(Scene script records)
[start]
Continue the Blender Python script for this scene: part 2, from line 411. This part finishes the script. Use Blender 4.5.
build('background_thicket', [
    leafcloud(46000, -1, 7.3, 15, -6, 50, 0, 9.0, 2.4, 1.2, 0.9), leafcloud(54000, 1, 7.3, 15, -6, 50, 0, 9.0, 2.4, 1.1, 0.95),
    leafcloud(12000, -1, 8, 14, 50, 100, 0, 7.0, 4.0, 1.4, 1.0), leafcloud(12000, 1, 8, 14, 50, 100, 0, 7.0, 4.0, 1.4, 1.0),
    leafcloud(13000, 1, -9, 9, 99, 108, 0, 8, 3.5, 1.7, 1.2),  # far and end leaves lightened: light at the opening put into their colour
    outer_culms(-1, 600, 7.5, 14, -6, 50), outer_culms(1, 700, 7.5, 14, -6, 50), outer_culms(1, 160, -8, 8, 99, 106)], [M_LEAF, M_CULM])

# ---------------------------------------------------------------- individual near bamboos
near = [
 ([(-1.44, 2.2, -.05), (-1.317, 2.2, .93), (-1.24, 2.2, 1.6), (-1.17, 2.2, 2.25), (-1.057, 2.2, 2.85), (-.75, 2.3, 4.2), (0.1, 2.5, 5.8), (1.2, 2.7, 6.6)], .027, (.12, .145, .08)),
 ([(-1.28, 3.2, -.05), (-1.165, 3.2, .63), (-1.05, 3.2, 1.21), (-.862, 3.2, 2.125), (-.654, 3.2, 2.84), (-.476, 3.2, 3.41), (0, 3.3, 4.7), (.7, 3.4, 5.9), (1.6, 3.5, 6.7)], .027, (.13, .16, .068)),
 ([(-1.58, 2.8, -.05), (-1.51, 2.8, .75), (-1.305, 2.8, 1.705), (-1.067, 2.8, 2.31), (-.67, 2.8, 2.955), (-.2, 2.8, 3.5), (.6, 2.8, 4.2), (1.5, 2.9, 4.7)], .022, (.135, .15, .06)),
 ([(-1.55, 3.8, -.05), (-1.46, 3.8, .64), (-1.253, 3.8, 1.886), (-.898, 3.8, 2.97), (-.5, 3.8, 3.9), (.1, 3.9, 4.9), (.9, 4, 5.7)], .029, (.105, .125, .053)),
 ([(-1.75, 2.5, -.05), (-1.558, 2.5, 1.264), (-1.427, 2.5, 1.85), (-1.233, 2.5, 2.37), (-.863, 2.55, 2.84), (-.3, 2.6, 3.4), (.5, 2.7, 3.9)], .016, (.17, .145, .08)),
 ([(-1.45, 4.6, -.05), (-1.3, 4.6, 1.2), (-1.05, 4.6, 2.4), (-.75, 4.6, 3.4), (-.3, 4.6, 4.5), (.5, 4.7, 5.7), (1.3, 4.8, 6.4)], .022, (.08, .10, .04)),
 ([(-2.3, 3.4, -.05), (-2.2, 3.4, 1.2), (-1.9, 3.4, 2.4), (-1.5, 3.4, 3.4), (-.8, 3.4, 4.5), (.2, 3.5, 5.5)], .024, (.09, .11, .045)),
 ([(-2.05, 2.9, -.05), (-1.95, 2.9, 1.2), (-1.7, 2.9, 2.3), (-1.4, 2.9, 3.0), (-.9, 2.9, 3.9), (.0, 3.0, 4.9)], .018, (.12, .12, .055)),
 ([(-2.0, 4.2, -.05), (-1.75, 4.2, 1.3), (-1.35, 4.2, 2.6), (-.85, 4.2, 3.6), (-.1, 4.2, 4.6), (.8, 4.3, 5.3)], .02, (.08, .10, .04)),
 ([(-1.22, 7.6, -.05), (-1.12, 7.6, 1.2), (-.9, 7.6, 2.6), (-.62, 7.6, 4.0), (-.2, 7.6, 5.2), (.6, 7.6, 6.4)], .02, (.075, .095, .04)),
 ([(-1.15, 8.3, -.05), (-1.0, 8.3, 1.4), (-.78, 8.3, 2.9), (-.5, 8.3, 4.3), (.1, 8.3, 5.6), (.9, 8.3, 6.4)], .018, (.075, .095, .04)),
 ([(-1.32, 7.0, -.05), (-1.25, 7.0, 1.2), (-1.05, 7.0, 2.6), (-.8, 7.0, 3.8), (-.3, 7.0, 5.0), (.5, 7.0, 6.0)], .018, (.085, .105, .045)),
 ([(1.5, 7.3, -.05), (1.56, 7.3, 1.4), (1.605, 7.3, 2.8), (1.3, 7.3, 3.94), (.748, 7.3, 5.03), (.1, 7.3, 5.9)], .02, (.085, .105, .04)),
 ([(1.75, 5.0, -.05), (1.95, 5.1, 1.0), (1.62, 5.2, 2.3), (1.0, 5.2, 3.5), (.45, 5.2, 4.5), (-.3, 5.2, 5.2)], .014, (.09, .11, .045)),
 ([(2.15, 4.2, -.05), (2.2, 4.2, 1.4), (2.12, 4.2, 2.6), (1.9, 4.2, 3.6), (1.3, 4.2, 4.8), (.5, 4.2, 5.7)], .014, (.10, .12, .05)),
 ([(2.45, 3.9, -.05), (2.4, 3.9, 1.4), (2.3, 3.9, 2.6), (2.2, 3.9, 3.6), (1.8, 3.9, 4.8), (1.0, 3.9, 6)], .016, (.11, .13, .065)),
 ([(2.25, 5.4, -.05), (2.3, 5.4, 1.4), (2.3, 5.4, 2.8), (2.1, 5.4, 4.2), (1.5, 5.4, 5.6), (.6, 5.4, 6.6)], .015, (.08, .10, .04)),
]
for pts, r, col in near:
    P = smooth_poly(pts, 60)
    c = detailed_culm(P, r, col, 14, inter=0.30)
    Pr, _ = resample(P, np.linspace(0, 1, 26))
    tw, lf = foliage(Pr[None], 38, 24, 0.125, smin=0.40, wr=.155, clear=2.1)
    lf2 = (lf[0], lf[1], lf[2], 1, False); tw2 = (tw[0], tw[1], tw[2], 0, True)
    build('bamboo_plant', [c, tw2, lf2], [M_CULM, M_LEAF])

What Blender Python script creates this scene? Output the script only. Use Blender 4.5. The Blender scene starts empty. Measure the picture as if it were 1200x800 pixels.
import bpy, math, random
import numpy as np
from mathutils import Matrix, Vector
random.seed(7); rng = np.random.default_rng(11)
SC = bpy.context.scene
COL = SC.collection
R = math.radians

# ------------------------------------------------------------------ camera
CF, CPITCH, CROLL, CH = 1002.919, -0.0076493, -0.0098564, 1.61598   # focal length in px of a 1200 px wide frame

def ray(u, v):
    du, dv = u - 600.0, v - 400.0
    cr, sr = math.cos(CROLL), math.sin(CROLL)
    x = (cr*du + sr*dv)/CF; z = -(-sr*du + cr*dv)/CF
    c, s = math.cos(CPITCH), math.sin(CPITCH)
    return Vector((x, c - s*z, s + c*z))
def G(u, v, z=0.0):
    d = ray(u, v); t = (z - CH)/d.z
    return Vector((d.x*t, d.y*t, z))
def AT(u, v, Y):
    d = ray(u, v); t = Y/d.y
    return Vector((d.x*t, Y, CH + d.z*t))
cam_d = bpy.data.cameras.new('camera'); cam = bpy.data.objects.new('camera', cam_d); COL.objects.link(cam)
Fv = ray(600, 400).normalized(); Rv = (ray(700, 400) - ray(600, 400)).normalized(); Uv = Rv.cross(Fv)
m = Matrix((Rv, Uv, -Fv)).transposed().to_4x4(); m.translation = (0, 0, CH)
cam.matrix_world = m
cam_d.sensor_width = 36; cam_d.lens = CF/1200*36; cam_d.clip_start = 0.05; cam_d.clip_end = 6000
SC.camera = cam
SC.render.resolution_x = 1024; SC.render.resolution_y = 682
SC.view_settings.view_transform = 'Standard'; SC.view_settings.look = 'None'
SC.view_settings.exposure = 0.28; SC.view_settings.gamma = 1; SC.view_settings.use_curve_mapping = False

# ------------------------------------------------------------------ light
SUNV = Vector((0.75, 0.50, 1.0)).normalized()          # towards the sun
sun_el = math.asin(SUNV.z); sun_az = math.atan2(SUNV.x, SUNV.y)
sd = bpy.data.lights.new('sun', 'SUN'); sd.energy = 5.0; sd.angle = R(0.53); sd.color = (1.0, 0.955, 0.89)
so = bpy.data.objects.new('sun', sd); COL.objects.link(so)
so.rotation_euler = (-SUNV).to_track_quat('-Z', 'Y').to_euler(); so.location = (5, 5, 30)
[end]
*Work to complete*. Restate, please, word for word the span of records running from the first line to the line bearing "106)], [M_LEAF, M_CULM])", both included, and nothing outside it.

*Reply to the exercise*.
Continue the Blender Python script for this scene: part 2, from line 411. This part finishes the script. Use Blender 4.5.
build('background_thicket', [
    leafcloud(46000, -1, 7.3, 15, -6, 50, 0, 9.0, 2.4, 1.2, 0.9), leafcloud(54000, 1, 7.3, 15, -6, 50, 0, 9.0, 2.4, 1.1, 0.95),
    leafcloud(12000, -1, 8, 14, 50, 100, 0, 7.0, 4.0, 1.4, 1.0), leafcloud(12000, 1, 8, 14, 50, 100, 0, 7.0, 4.0, 1.4, 1.0),
    leafcloud(13000, 1, -9, 9, 99, 108, 0, 8, 3.5, 1.7, 1.2),  # far and end leaves lightened: light at the opening put into their colour
    outer_culms(-1, 600, 7.5, 14, -6, 50), outer_culms(1, 700, 7.5, 14, -6, 50), outer_culms(1, 160, -8, 8, 99, 106)], [M_LEAF, M_CULM])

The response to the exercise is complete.